While planning to integrate a foreign subsidiary in Costa Rica, you must consider other legal necessities. Thoroughly acquaint yourself with the latest Costa Rican employment rules and regulations to avoid violations and penalties. In addition, it is crucial to either know Spanish or appoint lawyers speaking the language to translate the legal documents for you.

How Can Multiplier’s Employer of Record Help You Hire & Expand in Costa Rica?

Overall, a subsidiary business in Costa Rica offers many benefits for foreign companies looking to expand into the country, including limited liability protection and the ability to operate independently.

Partner with Multiplier to onboard your employees for your Costa Rican subsidiary. To establish your global team in Costa Rica, you must know the local labor laws and regulations to maintain compliance. Our Employer of Record (EOR) services help you grow your team in Costa Rica, send employment contracts within minutes, and release payroll in local currency on time.
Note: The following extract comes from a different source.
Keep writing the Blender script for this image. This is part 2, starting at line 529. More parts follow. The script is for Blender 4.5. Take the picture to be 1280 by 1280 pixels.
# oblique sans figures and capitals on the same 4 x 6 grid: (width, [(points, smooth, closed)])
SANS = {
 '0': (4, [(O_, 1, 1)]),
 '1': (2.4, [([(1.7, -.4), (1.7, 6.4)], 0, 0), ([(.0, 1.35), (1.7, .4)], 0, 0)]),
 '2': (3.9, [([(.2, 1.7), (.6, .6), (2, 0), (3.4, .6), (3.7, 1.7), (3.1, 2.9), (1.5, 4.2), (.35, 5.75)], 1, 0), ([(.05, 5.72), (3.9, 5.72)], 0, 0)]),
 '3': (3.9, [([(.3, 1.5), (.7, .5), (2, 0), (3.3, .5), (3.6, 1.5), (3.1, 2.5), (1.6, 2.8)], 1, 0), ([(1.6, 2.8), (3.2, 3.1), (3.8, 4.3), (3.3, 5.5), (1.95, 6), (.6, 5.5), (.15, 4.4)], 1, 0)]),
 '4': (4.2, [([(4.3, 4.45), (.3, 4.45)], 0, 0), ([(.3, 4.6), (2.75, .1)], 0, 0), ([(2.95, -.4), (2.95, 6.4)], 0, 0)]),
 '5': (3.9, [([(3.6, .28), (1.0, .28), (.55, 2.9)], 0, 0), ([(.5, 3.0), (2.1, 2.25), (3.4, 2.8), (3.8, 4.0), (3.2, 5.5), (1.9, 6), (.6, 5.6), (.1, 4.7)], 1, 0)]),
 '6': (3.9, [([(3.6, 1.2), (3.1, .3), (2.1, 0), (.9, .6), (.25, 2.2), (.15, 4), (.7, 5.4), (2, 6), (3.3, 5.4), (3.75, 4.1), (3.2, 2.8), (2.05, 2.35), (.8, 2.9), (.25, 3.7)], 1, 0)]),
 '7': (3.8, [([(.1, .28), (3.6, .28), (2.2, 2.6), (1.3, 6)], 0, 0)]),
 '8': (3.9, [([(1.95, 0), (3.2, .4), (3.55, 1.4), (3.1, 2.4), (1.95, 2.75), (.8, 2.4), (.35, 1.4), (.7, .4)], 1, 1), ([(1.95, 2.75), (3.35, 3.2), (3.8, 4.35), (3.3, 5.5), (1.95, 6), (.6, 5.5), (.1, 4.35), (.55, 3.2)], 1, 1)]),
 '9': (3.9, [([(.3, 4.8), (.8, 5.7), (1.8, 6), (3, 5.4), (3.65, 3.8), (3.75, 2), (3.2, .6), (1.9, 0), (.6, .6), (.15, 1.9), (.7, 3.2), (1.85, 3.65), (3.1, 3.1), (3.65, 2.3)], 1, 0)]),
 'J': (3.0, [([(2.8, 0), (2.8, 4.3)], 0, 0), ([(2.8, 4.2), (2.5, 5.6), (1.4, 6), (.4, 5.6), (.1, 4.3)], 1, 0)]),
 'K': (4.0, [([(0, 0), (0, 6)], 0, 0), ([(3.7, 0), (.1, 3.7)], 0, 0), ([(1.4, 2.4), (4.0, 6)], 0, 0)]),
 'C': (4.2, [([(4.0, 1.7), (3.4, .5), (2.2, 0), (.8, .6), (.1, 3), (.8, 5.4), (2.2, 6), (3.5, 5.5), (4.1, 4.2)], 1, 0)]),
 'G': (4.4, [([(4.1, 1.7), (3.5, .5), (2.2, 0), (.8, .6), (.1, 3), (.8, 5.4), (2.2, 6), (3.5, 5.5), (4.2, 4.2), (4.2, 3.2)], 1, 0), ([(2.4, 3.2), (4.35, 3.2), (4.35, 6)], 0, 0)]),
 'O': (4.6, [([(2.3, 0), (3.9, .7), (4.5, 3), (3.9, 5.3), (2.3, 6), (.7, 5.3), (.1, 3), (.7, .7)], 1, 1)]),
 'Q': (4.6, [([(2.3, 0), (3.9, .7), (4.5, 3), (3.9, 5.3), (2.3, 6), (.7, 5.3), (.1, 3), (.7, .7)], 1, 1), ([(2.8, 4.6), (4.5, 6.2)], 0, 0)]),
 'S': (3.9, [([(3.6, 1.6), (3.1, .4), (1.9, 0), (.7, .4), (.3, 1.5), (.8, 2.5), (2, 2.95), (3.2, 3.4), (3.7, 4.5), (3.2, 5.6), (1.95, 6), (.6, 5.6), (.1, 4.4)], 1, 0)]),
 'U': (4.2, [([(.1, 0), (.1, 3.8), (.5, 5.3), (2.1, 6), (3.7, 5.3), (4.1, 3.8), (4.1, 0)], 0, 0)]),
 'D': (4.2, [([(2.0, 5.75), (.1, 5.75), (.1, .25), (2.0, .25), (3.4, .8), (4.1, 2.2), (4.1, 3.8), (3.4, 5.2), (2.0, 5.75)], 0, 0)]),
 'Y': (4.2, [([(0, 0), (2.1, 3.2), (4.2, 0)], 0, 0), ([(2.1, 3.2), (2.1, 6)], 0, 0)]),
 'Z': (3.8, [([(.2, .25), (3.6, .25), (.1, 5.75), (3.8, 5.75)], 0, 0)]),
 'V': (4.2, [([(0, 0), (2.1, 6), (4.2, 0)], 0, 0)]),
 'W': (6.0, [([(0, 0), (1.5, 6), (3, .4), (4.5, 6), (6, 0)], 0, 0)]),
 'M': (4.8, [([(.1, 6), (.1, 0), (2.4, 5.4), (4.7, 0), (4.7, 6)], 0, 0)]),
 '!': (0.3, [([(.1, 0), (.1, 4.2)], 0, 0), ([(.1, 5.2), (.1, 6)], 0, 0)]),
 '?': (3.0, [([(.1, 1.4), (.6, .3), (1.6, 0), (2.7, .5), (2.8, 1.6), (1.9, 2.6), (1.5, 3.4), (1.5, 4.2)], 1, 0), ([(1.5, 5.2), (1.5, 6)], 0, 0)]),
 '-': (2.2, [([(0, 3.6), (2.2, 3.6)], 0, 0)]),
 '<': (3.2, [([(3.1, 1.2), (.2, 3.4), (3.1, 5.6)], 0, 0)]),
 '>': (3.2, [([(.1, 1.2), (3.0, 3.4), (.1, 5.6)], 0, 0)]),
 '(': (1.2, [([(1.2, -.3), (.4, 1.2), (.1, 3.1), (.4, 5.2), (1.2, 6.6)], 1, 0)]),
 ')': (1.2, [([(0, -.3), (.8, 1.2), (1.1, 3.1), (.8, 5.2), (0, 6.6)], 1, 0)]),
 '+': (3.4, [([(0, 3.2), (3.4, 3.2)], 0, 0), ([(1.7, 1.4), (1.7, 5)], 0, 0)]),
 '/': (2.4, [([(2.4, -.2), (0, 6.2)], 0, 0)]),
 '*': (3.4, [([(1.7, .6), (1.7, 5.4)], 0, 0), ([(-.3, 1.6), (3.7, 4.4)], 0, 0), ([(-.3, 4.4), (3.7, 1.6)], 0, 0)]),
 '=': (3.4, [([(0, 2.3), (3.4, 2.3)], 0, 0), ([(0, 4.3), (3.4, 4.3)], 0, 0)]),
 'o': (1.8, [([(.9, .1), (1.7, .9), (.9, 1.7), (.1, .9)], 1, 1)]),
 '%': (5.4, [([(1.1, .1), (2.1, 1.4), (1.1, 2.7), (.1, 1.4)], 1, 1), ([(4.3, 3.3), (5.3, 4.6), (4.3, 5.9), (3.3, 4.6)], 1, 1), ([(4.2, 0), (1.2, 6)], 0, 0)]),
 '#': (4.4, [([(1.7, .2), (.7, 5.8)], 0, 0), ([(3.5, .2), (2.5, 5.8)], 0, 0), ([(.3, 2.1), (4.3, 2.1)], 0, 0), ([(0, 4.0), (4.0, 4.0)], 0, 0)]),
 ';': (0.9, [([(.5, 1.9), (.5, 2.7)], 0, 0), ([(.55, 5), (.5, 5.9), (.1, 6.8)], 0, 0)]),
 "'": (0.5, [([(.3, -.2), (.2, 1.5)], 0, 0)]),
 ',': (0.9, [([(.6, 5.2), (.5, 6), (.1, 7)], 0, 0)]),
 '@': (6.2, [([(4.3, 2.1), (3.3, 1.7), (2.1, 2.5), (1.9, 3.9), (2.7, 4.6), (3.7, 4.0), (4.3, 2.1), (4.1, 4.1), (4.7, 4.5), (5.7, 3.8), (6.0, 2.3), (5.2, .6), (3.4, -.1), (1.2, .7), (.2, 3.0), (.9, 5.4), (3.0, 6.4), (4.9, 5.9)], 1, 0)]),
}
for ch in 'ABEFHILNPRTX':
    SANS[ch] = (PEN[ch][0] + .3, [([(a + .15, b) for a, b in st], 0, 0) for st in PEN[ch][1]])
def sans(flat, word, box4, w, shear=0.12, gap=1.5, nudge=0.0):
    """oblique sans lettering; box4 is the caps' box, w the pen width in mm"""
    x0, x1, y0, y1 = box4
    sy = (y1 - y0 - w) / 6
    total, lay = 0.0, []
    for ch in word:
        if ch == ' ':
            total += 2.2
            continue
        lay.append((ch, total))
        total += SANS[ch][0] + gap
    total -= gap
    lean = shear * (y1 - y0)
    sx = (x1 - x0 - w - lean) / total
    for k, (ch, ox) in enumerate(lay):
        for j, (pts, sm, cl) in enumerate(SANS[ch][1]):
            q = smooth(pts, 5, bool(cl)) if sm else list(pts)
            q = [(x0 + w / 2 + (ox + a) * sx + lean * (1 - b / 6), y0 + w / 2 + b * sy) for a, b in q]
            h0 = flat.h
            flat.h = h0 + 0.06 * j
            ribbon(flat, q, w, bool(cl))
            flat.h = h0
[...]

Talk to our experts to learn more.

Frequently Asked Questions

A subsidiary company in Costa Rica is a separate legal entity owned by a foreign parent company. It operates independently and has its own management structure, accounting system, and share capital.

CAFTA-DR is a free trade agreement between the United States and six Central American countries, including Costa Rica. The agreement was implemented in stages, with implementation dates ranging from March 1, 2006, through January 1, 2009, depending on the country. One is to open up local markets previously controlled by government monopolies to foreign investment. Costa Rica ratified CAFTA-DR in 2007, and the restrictions on business operations will cease to exist.

The articles required to incorporate a subsidiary company in Costa Rica are the number, par value, and classes of shares, the terms and method of payment for the shares, and the amount of paid-in capital. The capital of a Costa Rican corporation is represented by nominative shares, an artificial value outlined in the articles of incorporation.